Чаадаев (Тарасов) - страница 23

Весной 1816 года Чаадаев был переведен корнетом в лейб-гвардии Гусарский полк (квартировавший в Царском Селе), что, видимо, считалось благоприятным для дальнейшего продвижения по службе. Впрочем, и новый мундир мог иметь для него, особо заботившегося о деталях собственной внешности, дополнительное значение. В 1815 году офицеры лейб-гусарского полка получили приказ носить шляпы с белой лентой вокруг кокарды (белую ленту впоследствии заменили серебряною). Бобриный мох на мундире, галун по ремням портупеи и золотые кисточки у сапог также служили своеобразным украшением. «В мундире этого полка, — свидетельствует небеспристрастный Вигель — всякому нельзя было не заметить молодого красавца, белого, тонкого, стройного, с приятным голосом и благородными манерами. Сими дарами природы и воспитания он отнюдь не пренебрегал, пользовался ими, но ставил их гораздо других преимуществ, коими гордился и коих вовсе в нем не было, — высокого ума и глубокой науки. Его притязания могли бы возбудить или насмешку, или досаду, но он не был заносчив, а старался быть скромно величествен, и военные товарищи его, рассеянные, невнимательные, охотно представляли ему звание молодого мудреца, редко посещавшего свет и не придающегося никаким порокам. Он был первым из юношей, которые тогда полезли в гении…»

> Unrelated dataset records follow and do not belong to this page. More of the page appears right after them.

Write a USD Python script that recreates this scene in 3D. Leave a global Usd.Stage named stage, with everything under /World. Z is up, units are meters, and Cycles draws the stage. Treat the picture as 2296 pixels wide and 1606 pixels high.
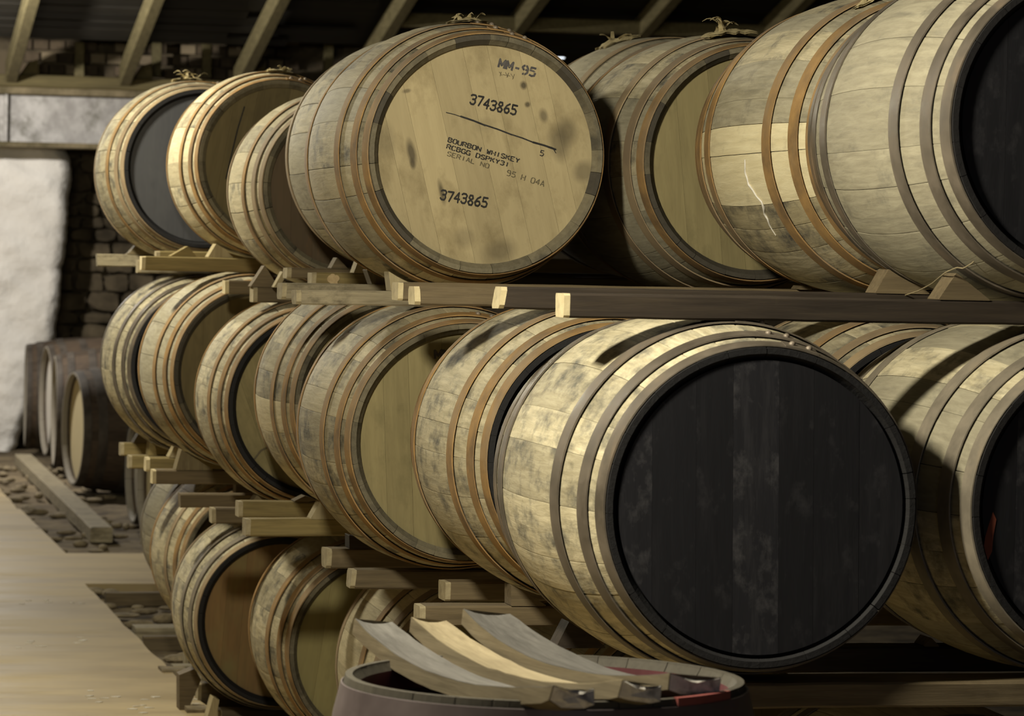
import math, random
import numpy as np, trimesh
import meshkit, usdkit
from pxr import Usd, UsdGeom, UsdLux, UsdShade, Gf, Sdf
from shapely.geometry import Polygon, Point, LineString, box as sbox
from shapely.ops import unary_union
from shapely import affinity

stage = Usd.Stage.CreateInMemory()
UsdGeom.SetStageUpAxis(stage, 'Z'); UsdGeom.SetStageMetersPerUnit(stage, 1.0)
UsdGeom.Xform.Define(stage, '/World'); UsdGeom.Scope.Define(stage, '/World/Looks')
# ------------------------------------------------------------------ camera, lights, exposure
# world: x along the rack's rails, y along the barrels' axes (away), z up.  u = the unit the photo was measured in
W, H, U, F = 2296, 1606, .275, 7843.
CAMZ = 5.6 * U
_Y = np.array([-572 - W / 2, 541 - H / 2, F]); _Y /= np.linalg.norm(_Y)
_r = math.radians(1.162)
_X = np.array([math.cos(_r), math.sin(_r), 0.]); _X -= _Y * (_X @ _Y); _X /= np.linalg.norm(_X)
_Z = np.cross(_X, _Y); ROT = np.stack([_X, _Y, _Z], 1)      # image frame = ROT @ world

def unproj(px, py, d):
    """The point in units u on the plane y = d that the photograph shows at this pixel (measuring only)."""
    r = np.array([(px - W / 2) / F, (py - H / 2) / F, 1]) @ ROT
    return r * (d / r[1])

def m3(p):
    return np.array([p[0] * U, p[1] * U, p[2] * U + CAMZ])

cam = UsdGeom.Camera.Define(stage, '/World/camera')
right, up, back = ROT[0], -ROT[1], -ROT[2]
cam.AddTransformOp().Set(Gf.Matrix4d(*[float(x) for x in (*right, 0, *up, 0, *back, 0, 0, 0, CAMZ, 1)]))
cam.CreateHorizontalApertureAttr(36.0); cam.CreateVerticalApertureAttr(36.0 * H / W)
cam.CreateFocalLengthAttr(36.0 * F / W); cam.CreateFStopAttr(11.0); cam.CreateFocusDistanceAttr(7.6)
cam.CreateClippingRangeAttr((0.1, 200.0)); cam.CreateExposureAttr(0.25)

def sphere_light(name, p, radius, watts, color):
    l = UsdLux.SphereLight.Define(stage, '/World/' + name)
    l.CreateRadiusAttr(radius); l.CreateIntensityAttr(watts / (4 * math.pi ** 2 * radius ** 2)); l.CreateColorAttr(Gf.Vec3f(*color))
    l.AddTranslateOp().Set(Gf.Vec3d(*map(float, m3(p))))
    return l

WARM = (1.0, .925, .715)
LAMPS = [('lamp_bulb_near', (1.4, 19.9, 3.6), .12, 265), ('lamp_bulb_middle', (0.8, 42, 4.4), .12, 190), ('lamp_bulb_aisle_end', (1.5, 62, 4.4), .07, 95), ('lamp_bulb_far', (2.6, 86.5, 5.2), .07, 430)]
for n, p, rad, w in LAMPS:
    sphere_light(n, p, rad, w, (1.0, .94, .84) if n == 'lamp_bulb_far' else WARM)
day_fill = UsdLux.RectLight.Define(stage, '/World/daylight_from_doorway')     # added cool daylight fill behind the camera; no doorway is built
day_fill.CreateWidthAttr(1.1); day_fill.CreateHeightAttr(2.0); day_fill.CreateIntensityAttr(1.5); day_fill.CreateColorAttr(Gf.Vec3f(.66, .76, 1.0))
day_fill.AddTranslateOp().Set(Gf.Vec3d(1.1, -1.15, 1.05)); day_fill.AddRotateXYZOp().Set(Gf.Vec3f(90, 0, 0))

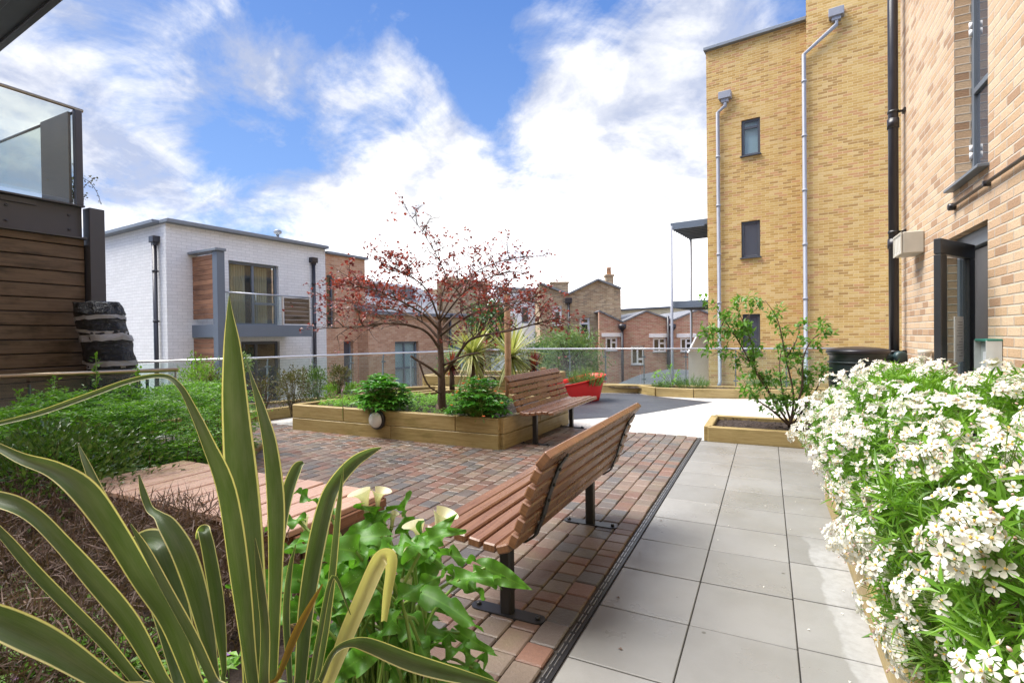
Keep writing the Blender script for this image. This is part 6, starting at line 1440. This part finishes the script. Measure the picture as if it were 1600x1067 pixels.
for i in range(820):
    y = .55 + 5.05*r.random(); a = r.uniform(-.55, 2.1)
    if noise.noise(V(y*3.4, a*2.9, 20)) < -.03: continue
    near = y < 2.6; p = hsurf(y, a, 1.0 + r.random()**2*.22); n_ = (hnorm(a) + V(0, -.25, .25) + rdir(r)*.3).normalized(); ax = n_.orthogonal().normalized(); bx = n_.cross(ax); R_ = r.uniform(.04, .085); m_ = r.randint(8, 15) if not near else r.randint(7, 13)
    stem0 = p - n_*.14
    for j in range(m_):
        th = math.acos(1 - r.random()*.75); an = r.random()*2*PI; d = (n_*math.cos(th) + (ax*math.cos(an) + bx*math.sin(an))*math.sin(th)).normalized(); c = p + d*R_ - n_*R_*.4
        flower(c, (d + n_*.3 + rdir(r)*.3).normalized(), r.uniform(.017, .028), near)
        if near: mst.tube([stem0, c], [.0018, .0012], 4, 0, False)
        if r.random() < .3: b = c + rdir(r)*.02; mbud.lathe([(.001, 0), (.0035, .003), (.0035, .007), (.001, .0105)], b, 6, 0, (d + rdir(r)*.3).normalized())
part(ml, 'foliage', M['choisya'], fh); part(mp, 'blossom', M['petal'], fh); part(ms, 'stamens', M['stamen'], fh); part(mst, 'flower_stalk', M['green_stem'], fh); part(mbud, 'bud', M['bud'], fh)
mb = MB()
for i in range(40):
    y = r.uniform(.6, 5.3); b = V(r.uniform(.75, 1.25), y, .12); e = hsurf(y + r.uniform(-.3, .3), r.uniform(-.3, 2.0), .8); mb.tube(crom([b, b.lerp(e, .5) + rdir(r)*.05, e], 3), [.012, .011, .010, .008, .006, .005, .003], 6, 0, False)
part(mb, 'stem', M['bark'], fh)
mb = MB(); p = D(1333, 768, 3.9)
for k in range(7): mb.leaf(p + rdir(r)*.02, rdir(r), rdir(r), .07, .018, .15, .2)
part(mb, 'withered_leaves', M['dry_leaf'], fh)
# ---- trailing plant caught on the balcony glass
r = random.Random(15); c = D(104, 286, 6.75); o = thing('trailing_plant', 'straggly climbing plant growing through the upper glass balcony', 'plant', V(c.x, c.y, 3.14)); mb = MB(); ms = MB()
for k in range(16):
    e = D(r.gauss(92, 22), r.gauss(285, 16), 6.75 + r.uniform(-.05, .3)); b = D(112, 318, 6.9); Q = crom([b, b.lerp(e, .6) + rdir(r)*.05, e], 4); ms.tube(Q, .003, 4, 0, False)
    for q in Q[3:]:
        for j in range(5): mb.leaf(q + rdir(r)*.04, rdir(r), rdir(r), r.uniform(.025, .05), r.uniform(.014, .024), .15)
Q = crom([D(120, 272, 6.7), D(140, 285, 6.7), D(152, 302, 6.7), D(158, 320, 6.7)], 5); ms.tube(Q, .003, 4, 0, False)
for q in Q: mb.leaf(q, rdir(r), rdir(r), .03, .016, .15)
part(mb, 'foliage', M['olive_leaf'], o); part(ms, 'stem', M['twig'], o)
# ---- trees beyond the rail
def tree_px(px, py, dp, wpx, hpx, n, L, W, mat, label, seed, name='tree', trunk=True):
    r = random.Random(seed); c = D(px, py, dp); s_ = dp/800; rad = V(wpx*s_/2, wpx*s_/2, hpx*s_/2); o = thing(name, label, 'tree', V(c.x, c.y, -3.4)); ml = MB(); mt = MB()
    base = V(c.x, c.y, -3.4); fork = V(c.x, c.y, max(-2.6, c.z - rad.z*.8)); mt.tube([base, fork], [.16, .11], 8)
    for i in range(16):
        d = rdir(r, .5); e = c + V(d.x*rad.x, d.y*rad.y, d.z*rad.z)*.75; m = fork.lerp(e, .45) + V(0, 0, .2); Q = crom([fork, m, e], 4); mt.tube(Q, [.07*(1 - .85*k/(len(Q)-1)) for k in range(len(Q))], 6, 0, False)
        for j in range(n//16):
            q = e + V(r.gauss(0, .3)*rad.x, r.gauss(0, .3)*rad.y, r.gauss(0, .28)*rad.z); ml.leaf(q, rdir(r, -.1), V(0, 0, 1) + rdir(r), L*r.uniform(.7, 1.3), W*r.uniform(.7, 1.3), .1, .15)
    part(mt, 'trunk', M['bark'], o); part(ml, 'crown', mat, o)
tree_px(762, 515, 19, 62, 74, 3600, .17, .085, M['tree_leaf'], 'green leafy tree beyond the rail behind the striped palms', 1)
tree_px(884, 556, 18, 104, 72, 4200, .20, .035, M['willow_leaf'], 'pale feathery tree beyond the rail in front of the brown brick house', 2)
tree_px(836, 560, 20, 70, 60, 2400, .18, .05, M['tree_leaf'], 'lower green tree beyond the rail beside the pale feathery tree', 3)
tree_px(715, 570, 15, 50, 40, 1200, .12, .05, M['willow_leaf'], 'small light green tree beyond the rail behind the red leaved trunk', 4)
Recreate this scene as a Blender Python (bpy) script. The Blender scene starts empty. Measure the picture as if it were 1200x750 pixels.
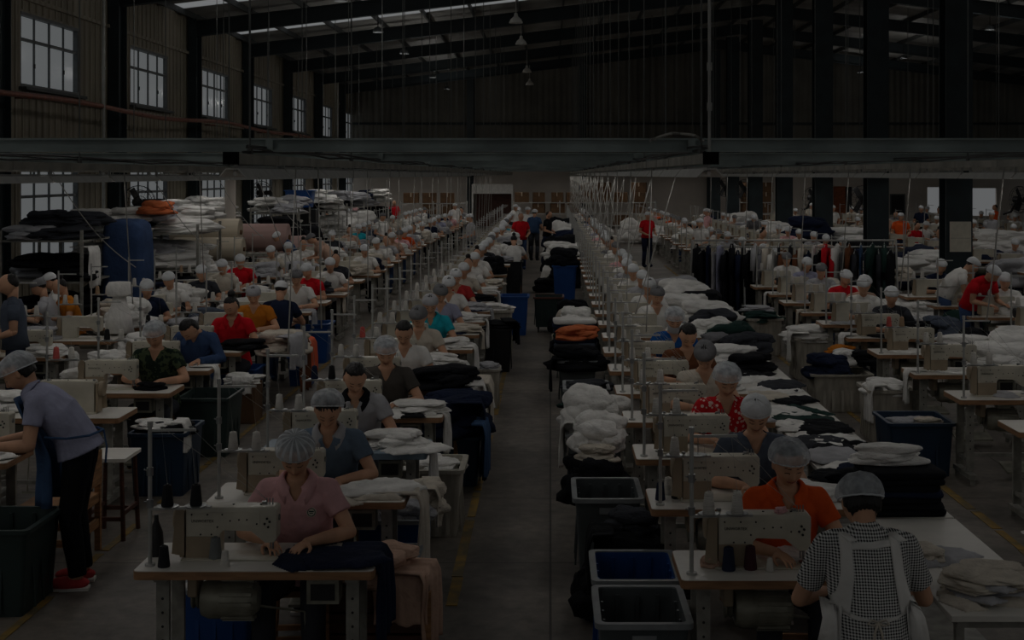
import bpy, bmesh, math, random
from mathutils import Vector, Matrix, noise
PI = math.pi
R = math.radians
rnd = random.Random(7)
C = bpy.context.scene.collection
sc = bpy.context.scene

# ------------------------------------------------------------------ camera and view
CAM_H = 2.7
cam_d = bpy.data.cameras.new('camera'); cam = bpy.data.objects.new('camera', cam_d); C.objects.link(cam)
cam.location = (0, 0, CAM_H); cam.rotation_euler = (R(90), 0, 0)
cam_d.sensor_width = 36; cam_d.lens = 48.0
cam_d.shift_x = -0.0375; cam_d.shift_y = -0.1417
cam_d.clip_end = 400
sc.camera = cam
sc.view_settings.view_transform = 'Standard'; sc.view_settings.look = 'None'
sc.view_settings.gamma = 1; sc.view_settings.use_curve_mapping = False
sc.view_settings.exposure = -3.75
sc.cycles.use_denoising = True
sc.cycles.max_bounces = 6; sc.cycles.diffuse_bounces = 3; sc.cycles.glossy_bounces = 2
sc.cycles.transmission_bounces = 4; sc.cycles.transparent_max_bounces = 8
sc.cycles.caustics_reflective = False; sc.cycles.caustics_refractive = False

w = bpy.data.worlds.new('overcast'); sc.world = w; w.use_nodes = True
bg = w.node_tree.nodes['Background']
bg.inputs[0].default_value = (0.95, 0.98, 1.0, 1)
# overcast sky: brighter overhead than at the horizon
_tc = w.node_tree.nodes.new('ShaderNodeTexCoord'); _sp = w.node_tree.nodes.new('ShaderNodeSeparateXYZ'); _mr = w.node_tree.nodes.new('ShaderNodeMapRange')
_mr.inputs[1].default_value = .15; _mr.inputs[2].default_value = .9; _mr.inputs[3].default_value = 1.5; _mr.inputs[4].default_value = 4.5
w.node_tree.links.new(_tc.outputs['Generated'], _sp.inputs[0]); w.node_tree.links.new(_sp.outputs['Z'], _mr.inputs[0]); w.node_tree.links.new(_mr.outputs[0], bg.inputs[1])

# ------------------------------------------------------------------ materials
def lin(c):
    c /= 255.0
    return c / 12.92 if c <= .04045 else ((c + .055) / 1.055) ** 2.4
MATS = {}
def mat(name, rgb, rough=.7, metal=0., var=.12, scale=8., bump=.0, bscale=40., spec=.4, rgb2=None, coord='Object', stretch=None):
    if name in MATS: return MATS[name]
    m = bpy.data.materials.new(name); m.use_nodes = True
    nt = m.node_tree; b = nt.nodes['Principled BSDF']
    col = tuple(lin(x) for x in rgb)
    b.inputs['Roughness'].default_value = rough; b.inputs['Metallic'].default_value = metal
    b.inputs['Specular IOR Level'].default_value = spec
    tc = nt.nodes.new('ShaderNodeTexCoord'); mp = nt.nodes.new('ShaderNodeMapping')
    nt.links.new(tc.outputs[coord], mp.inputs[0])
    if stretch: mp.inputs['Scale'].default_value = stretch
    nz = nt.nodes.new('ShaderNodeTexNoise'); nz.inputs['Scale'].default_value = scale; nz.inputs['Detail'].default_value = 4
    nt.links.new(mp.outputs[0], nz.inputs[0])
    mx = nt.nodes.new('ShaderNodeMix'); mx.data_type = 'RGBA'
    if rgb2: d = tuple(lin(x) for x in rgb2)
    else: d = tuple(x * (1 - var * 2) for x in col)
    lite = col if rgb2 else tuple(min(1, x * (1 + var)) for x in col)
    mx.inputs[6].default_value = (*d, 1); mx.inputs[7].default_value = (*lite, 1)
    rp = nt.nodes.new('ShaderNodeMapRange'); rp.inputs[1].default_value = .35; rp.inputs[2].default_value = .65
    nt.links.new(nz.outputs[0], rp.inputs[0]); nt.links.new(rp.outputs[0], mx.inputs[0])
    nt.links.new(mx.outputs[2], b.inputs['Base Color'])
    if bump:
        n2 = nt.nodes.new('ShaderNodeTexNoise'); n2.inputs['Scale'].default_value = bscale
        nt.links.new(mp.outputs[0], n2.inputs[0])
        bp = nt.nodes.new('ShaderNodeBump'); bp.inputs['Strength'].default_value = bump; bp.inputs['Distance'].default_value = .02
        nt.links.new(n2.outputs[0], bp.inputs['Height']); nt.links.new(bp.outputs[0], b.inputs['Normal'])
    MATS[name] = m
    return m
def cloth(name, rgb, **k):
    return mat('cloth_' + name, rgb, rough=.92, var=.08, scale=5, bump=.55, bscale=17, spec=.1, **k)

M_white = cloth('white', (232, 230, 226)); M_cream = cloth('cream', (205, 196, 182)); M_lgrey = cloth('light_grey', (176, 176, 180))
M_black = cloth('black', (26, 27, 31)); M_navy = cloth('navy', (32, 40, 62)); M_char = cloth('charcoal', (58, 60, 66))
M_grey = cloth('grey', (120, 120, 124)); M_green = cloth('dark_green', (40, 62, 58)); M_beige = cloth('beige', (205, 170, 150))
M_pink = cloth('pink', (226, 176, 178)); M_orange = cloth('orange', (226, 92, 40)); M_red = cloth('red', (205, 30, 42))
M_teal = cloth('teal', (40, 172, 190)); M_lav = cloth('lavender', (160, 162, 186)); M_denim = cloth('denim', (64, 88, 122))
M_rust = cloth('rust', (200, 110, 70)); M_ochre = cloth('ochre', (196, 120, 40)); M_blue = cloth('blue', (30, 84, 150))
M_denimtee = cloth('denim_tee', (102, 118, 136)); M_jean = cloth('jeans', (62, 82, 118)); M_slate = cloth('slate', (84, 92, 106))
M_dkgrey = cloth('dark_grey_tee', (82, 78, 74)); M_brown = cloth('brown', (110, 70, 48)); M_salmon = cloth('salmon', (226, 110, 80))
M_redtee = cloth('red_tee', (190, 60, 60))
M_skin = mat('skin', (206, 158, 128), rough=.55, var=.06, scale=10, spec=.3)
M_lip = mat('lips', (165, 92, 84), rough=.5, var=.03)
M_brow = mat('brows_and_lashes', (84, 58, 48), rough=.8, var=.03)
M_hair = mat('black_hair', (22, 18, 18), rough=.45, var=.3, scale=30, bump=.5, bscale=80, stretch=(1, 1, .15))
M_laminate = mat('table_laminate', (220, 216, 208), rough=.42, var=.06, scale=3)
M_blue_lam = mat('grey_blue_laminate', (120, 138, 152), rough=.45, var=.06, scale=3)
M_edge = mat('wood_edge', (150, 112, 80), rough=.55, var=.15, scale=6, stretch=(1, 1, 8))
M_machine = mat('machine_enamel', (198, 192, 176), rough=.38, var=.07, scale=6, spec=.5)
M_mach2 = mat('machine_tan_cover', (156, 140, 118), rough=.5, var=.1, scale=6)
M_steel = mat('steel', (150, 152, 152), rough=.35, metal=.8, var=.1)
M_leg = mat('painted_leg_steel', (146, 144, 136), rough=.5, var=.15, scale=12)
M_dark = mat('dark_plastic', (34, 34, 36), rough=.5, var=.1)
M_motor = mat('motor_casting', (150, 148, 134), rough=.45, metal=.3, var=.15, scale=10)
M_stand = mat('thread_stand_paint', (176, 176, 172), rough=.4, metal=.2, var=.08)
M_wood = mat('raw_wood', (160, 118, 80), rough=.7, var=.2, scale=5, stretch=(1, 1, 8))
M_dwood = mat('dark_wood', (84, 50, 38), rough=.6, var=.2, scale=5, stretch=(1, 1, 8))
M_card = mat('cardboard', (104, 78, 54), rough=.85, var=.12, scale=4)
M_binblue = mat('blue_plastic', (22, 74, 140), rough=.45, var=.08, scale=3)
M_bingrey = mat('grey_plastic', (84, 90, 92), rough=.5, var=.08, scale=3)
M_bindgreen = mat('dark_green_plastic', (42, 58, 56), rough=.5, var=.1, scale=3)
M_bindblue = mat('deep_blue_plastic', (28, 52, 76), rough=.45, var=.08, scale=3)
M_binwhite = mat('greyed_white_plastic', (176, 170, 158), rough=.6, var=.12, scale=4, stretch=(6, 6, 1))
M_binblack = mat('black_plastic', (30, 32, 34), rough=.5, var=.1, scale=3)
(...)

Через несколько месяцев после перевода в лейб-гвардии Гусарский полк Чаадаева произвели в поручики, а еще через год командир гвардейского корпуса И. В. Васильчиков борет его к себе в адъютанты. По воспоминанию Жихарева, дочь прославленного героя Отечественной войны Н. Н. Раевского, «знавшая как свои пять пальцев все тогдашние положения петербургского общества, сказывала мне, что в эти годы Чаадаев с своими репутацией, успехами, знакомствами, умом, красотою, модной обстановкой, библиотекой, значащим участием в масонских ложах, был неоспоримо, положительно и без всякого сравнения самым видным, самым заметным и самым блистательным из всех молодых людей в Петербурге».

В этой своеобразной характеристике замечательно пестрое соединение разноплановых понятий, по-своему свидетельствующих о духовной распыленности, неустойчивости и поверхностности тогдашнего Петра Чаадаева. Сам он признавался позднее Е. Г. Левашевой, одному из ближайших и преданнейших своих друзей, что был в то время блестящим молодым человеком, бегающим за всякими новыми идеями и слегка касающимся их, не отдаваясь им вполне и не имея ни одной прочной; он упрекал себя в непоследовательных мечтаниях и в отсутствии основательного мышления.